Suppose that a car dealership wishes to see if efficiency wages will help improve its salespeople's productivity. Currently, each salesperson sells an average of one car per day while being paid $$\$ 20$$ per hour for an eight- hour day. \(L O 17.8\) a. What is the current labor cost per car sold? b. Suppose that when the dealer raises the price of labor to $$\$ 30$$ per hour the average number of cars sold by a salesperson increases to two per day. What is now the labor cost per car sold? By how much is it higher or lower than it was before? Has the efficiency of labor expenditures by the firm (cars sold per dollar of wages paid to salespeople) increased or decreased? c. Suppose that if the wage is raised a second time to $$\$ 40$$ per hour the number of cars sold rises to an average of 2.5 per day. What is now the labor cost per car sold? d. If the firm's goal is to maximize the efficiency of its labor expenditures, which of the three hourly salary rates should it use: $$\$ 20$$ per hour, $$\$ 30$$ per hour, or $$\$ 40$$ per hour? e. By contrast, which salary maximizes the productivity of the car dealer's workers (cars sold per worker per day)?

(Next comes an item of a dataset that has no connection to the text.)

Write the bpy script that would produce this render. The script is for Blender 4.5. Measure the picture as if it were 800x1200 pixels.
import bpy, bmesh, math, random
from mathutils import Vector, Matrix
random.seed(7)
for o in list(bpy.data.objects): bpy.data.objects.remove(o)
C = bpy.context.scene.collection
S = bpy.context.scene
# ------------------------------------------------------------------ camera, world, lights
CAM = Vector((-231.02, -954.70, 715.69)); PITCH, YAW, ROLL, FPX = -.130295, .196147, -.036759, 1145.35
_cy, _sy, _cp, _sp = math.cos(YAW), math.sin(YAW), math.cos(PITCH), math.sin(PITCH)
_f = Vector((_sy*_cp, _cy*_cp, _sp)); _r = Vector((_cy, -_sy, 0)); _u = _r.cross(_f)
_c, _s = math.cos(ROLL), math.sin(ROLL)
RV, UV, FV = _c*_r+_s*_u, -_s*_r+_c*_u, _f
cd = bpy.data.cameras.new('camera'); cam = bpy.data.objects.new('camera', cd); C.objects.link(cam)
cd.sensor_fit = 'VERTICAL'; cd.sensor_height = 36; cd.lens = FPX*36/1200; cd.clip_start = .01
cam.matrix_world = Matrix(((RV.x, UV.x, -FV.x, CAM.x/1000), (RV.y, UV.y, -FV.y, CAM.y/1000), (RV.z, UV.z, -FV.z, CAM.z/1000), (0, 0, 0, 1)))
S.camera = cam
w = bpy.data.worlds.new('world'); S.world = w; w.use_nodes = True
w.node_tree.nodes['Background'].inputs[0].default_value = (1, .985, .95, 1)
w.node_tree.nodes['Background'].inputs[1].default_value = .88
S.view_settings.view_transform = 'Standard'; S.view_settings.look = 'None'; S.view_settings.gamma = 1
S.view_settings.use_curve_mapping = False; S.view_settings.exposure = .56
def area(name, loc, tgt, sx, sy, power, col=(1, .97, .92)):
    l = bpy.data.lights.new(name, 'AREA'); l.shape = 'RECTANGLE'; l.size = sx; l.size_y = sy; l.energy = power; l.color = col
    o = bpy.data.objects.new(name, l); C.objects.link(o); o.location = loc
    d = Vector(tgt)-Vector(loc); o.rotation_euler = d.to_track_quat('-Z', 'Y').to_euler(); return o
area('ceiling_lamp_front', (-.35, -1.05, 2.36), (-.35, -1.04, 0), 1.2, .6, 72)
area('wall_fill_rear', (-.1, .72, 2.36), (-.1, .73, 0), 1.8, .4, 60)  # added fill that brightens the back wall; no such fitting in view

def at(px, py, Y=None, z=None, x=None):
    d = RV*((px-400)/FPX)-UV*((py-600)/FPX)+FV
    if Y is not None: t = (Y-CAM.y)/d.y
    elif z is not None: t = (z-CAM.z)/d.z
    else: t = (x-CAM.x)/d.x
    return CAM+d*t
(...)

Suppose that low-skilled workers employed in clearing woodland can each clear one acre per month if each is equipped with a shovel, a machete, and a chainsaw. Clearing one acre brings in $$\$ 1,000$$ in revenue. Each worker's equipment costs the worker's employer $$\$ 150$$ per month to rent and each worker toils 40 hours per week for four weeks each month. LO17.6 a. What is the marginal revenue product of hiring one lowskilled worker to clear woodland for one month? b. How much revenue per hour does each worker bring in? c. If the minimum wage were $$\$ 6.20$$, would the revenue per hour in part \(b\) exceed the minimum wage? If so, by how much per hour? d. Now consider the employer's total costs. These include the equipment costs as well as a normal profit of $$\$ 50$$ per acre. If the firm pays workers the minimum wage of $$\$ 6.20$$ per hour, what will the firm's economic profit or loss be per acre? e. At what value would the minimum wage have to be set so that the firm would make zero economic profit from employing an additional low-skilled worker to clear woodland?